(begin)

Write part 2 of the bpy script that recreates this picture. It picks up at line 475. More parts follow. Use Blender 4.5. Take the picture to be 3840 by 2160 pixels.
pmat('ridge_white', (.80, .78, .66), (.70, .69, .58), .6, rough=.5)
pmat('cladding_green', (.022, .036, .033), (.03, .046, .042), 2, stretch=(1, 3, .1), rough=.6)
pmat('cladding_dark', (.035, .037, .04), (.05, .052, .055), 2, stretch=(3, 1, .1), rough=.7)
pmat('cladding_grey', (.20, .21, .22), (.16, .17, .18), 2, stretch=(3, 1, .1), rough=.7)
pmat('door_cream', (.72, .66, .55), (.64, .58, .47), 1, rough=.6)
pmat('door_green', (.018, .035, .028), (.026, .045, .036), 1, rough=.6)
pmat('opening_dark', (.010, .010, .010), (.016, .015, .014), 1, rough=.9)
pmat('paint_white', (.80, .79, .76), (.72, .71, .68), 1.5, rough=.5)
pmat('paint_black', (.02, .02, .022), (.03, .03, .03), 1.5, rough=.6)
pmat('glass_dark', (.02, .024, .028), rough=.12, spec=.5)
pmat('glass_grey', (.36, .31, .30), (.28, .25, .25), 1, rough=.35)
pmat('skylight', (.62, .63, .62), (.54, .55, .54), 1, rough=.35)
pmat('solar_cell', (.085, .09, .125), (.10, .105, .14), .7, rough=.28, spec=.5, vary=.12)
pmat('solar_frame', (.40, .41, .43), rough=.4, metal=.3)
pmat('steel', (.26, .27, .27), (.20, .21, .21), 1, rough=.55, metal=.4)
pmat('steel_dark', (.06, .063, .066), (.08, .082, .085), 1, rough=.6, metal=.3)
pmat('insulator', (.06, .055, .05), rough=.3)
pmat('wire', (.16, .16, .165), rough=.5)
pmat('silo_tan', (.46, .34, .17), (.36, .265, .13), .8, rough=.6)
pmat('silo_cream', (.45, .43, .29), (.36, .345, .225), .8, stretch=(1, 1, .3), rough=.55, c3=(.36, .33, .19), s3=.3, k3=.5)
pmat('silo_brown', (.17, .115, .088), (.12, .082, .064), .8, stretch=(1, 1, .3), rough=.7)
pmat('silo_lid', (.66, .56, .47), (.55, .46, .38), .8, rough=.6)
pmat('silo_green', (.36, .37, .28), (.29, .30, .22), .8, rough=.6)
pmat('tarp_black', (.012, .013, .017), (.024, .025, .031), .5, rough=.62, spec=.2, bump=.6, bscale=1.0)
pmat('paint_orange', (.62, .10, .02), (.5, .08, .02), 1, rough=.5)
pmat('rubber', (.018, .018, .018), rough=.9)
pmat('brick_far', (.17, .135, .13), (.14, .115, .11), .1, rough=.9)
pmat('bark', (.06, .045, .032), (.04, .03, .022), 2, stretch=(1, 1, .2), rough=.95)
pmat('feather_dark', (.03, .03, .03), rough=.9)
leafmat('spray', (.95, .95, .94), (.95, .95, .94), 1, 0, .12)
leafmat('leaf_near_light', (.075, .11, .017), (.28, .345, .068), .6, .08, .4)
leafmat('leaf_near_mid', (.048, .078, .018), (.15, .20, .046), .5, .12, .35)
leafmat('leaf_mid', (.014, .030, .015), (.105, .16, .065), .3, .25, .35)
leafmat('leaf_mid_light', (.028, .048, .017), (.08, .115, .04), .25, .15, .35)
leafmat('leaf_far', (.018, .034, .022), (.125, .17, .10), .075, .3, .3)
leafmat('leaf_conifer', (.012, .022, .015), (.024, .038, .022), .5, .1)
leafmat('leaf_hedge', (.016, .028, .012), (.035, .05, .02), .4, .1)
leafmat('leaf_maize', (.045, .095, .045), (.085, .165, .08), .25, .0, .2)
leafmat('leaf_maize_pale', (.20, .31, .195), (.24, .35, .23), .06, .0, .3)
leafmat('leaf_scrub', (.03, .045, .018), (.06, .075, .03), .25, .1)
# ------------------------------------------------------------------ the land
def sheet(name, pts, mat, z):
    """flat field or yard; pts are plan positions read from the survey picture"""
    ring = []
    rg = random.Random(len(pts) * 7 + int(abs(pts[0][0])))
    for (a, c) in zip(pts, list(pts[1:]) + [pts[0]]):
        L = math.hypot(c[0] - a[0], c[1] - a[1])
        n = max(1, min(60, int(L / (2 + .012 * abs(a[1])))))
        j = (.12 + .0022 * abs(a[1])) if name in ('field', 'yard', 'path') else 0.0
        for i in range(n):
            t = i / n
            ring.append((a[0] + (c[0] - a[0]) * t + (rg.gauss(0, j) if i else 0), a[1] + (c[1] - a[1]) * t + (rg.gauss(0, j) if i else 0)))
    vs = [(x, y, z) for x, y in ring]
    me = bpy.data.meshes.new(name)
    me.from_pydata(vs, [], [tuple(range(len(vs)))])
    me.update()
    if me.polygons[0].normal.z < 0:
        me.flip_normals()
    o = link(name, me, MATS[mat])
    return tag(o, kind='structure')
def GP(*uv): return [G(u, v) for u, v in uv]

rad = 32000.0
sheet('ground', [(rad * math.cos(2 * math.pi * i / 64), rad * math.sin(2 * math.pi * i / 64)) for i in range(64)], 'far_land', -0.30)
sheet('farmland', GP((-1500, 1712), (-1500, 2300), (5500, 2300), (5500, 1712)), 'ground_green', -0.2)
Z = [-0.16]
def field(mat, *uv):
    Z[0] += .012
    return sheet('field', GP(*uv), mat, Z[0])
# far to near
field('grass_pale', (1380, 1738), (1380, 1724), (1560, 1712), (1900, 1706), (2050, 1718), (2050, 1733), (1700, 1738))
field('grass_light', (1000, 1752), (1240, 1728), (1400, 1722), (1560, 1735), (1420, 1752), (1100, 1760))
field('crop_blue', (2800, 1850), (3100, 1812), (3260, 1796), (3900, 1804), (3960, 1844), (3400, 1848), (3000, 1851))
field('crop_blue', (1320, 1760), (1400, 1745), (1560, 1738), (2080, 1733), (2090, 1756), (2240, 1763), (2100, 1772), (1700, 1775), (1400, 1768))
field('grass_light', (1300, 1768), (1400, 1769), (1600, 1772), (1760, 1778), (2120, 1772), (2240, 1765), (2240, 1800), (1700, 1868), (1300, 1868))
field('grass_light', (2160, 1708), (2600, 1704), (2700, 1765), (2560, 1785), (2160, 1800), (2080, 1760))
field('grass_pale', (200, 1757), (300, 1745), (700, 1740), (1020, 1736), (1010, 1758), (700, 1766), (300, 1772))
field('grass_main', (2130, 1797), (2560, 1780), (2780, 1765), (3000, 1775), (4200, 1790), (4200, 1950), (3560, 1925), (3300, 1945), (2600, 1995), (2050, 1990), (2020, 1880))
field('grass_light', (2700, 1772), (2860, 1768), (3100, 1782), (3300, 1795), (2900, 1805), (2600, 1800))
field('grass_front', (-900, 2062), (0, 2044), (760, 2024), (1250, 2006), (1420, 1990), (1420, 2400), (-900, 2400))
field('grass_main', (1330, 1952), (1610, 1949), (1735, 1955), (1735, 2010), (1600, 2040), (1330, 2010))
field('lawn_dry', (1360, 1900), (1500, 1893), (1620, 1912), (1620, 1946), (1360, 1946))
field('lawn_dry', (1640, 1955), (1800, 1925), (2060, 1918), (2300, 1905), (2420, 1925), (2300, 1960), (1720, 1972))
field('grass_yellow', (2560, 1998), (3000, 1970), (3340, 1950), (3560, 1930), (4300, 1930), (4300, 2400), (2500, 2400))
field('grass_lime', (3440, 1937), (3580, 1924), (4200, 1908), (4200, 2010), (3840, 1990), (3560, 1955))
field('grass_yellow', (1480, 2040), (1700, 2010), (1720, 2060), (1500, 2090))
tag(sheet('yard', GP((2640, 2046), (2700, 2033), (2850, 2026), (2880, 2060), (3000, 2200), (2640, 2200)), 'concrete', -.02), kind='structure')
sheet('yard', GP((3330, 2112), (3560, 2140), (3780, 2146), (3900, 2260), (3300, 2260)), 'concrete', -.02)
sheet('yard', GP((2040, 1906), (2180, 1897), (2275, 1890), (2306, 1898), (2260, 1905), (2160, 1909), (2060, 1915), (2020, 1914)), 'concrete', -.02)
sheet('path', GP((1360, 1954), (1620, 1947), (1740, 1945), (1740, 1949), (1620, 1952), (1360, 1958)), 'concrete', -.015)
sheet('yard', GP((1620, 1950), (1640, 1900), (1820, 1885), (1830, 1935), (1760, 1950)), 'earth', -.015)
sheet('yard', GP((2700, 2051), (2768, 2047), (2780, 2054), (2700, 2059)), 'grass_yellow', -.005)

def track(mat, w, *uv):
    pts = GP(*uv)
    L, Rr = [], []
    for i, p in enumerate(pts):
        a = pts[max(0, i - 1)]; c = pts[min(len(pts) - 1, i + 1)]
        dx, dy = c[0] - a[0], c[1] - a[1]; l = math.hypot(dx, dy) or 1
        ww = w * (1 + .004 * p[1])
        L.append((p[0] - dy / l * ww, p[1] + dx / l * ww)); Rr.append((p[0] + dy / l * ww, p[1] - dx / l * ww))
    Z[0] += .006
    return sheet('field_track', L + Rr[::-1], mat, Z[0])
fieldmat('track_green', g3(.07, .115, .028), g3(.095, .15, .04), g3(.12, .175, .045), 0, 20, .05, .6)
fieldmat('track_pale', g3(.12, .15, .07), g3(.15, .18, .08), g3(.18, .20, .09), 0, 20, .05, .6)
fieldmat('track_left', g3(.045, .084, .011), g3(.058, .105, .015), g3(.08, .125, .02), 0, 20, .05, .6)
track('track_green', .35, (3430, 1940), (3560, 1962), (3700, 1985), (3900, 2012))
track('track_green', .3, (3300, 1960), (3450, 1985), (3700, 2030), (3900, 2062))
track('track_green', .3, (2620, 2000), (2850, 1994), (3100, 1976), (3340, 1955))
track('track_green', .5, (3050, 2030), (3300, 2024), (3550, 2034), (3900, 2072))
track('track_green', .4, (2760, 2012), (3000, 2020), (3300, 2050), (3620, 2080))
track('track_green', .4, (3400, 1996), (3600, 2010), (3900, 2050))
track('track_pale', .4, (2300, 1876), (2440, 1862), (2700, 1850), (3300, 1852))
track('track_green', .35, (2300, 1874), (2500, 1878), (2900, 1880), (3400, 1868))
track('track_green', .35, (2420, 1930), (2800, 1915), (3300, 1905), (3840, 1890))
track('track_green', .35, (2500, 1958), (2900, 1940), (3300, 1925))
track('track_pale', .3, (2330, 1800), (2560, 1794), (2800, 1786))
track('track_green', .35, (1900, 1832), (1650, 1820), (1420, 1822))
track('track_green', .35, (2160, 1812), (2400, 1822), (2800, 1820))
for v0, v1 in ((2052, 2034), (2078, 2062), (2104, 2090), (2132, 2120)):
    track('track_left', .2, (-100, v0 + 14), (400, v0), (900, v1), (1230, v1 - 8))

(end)

→ **WHAT THE TASK ASKS**
Gather each line that holds "picture".

→ **EXPECTED ANSWER**
Write part 2 of the bpy script that recreates this picture. It picks up at line 475. More parts follow. Use Blender 4.5. Take the picture to be 3840 by 2160 pixels.
    """flat field or yard; pts are plan positions read from the survey picture"""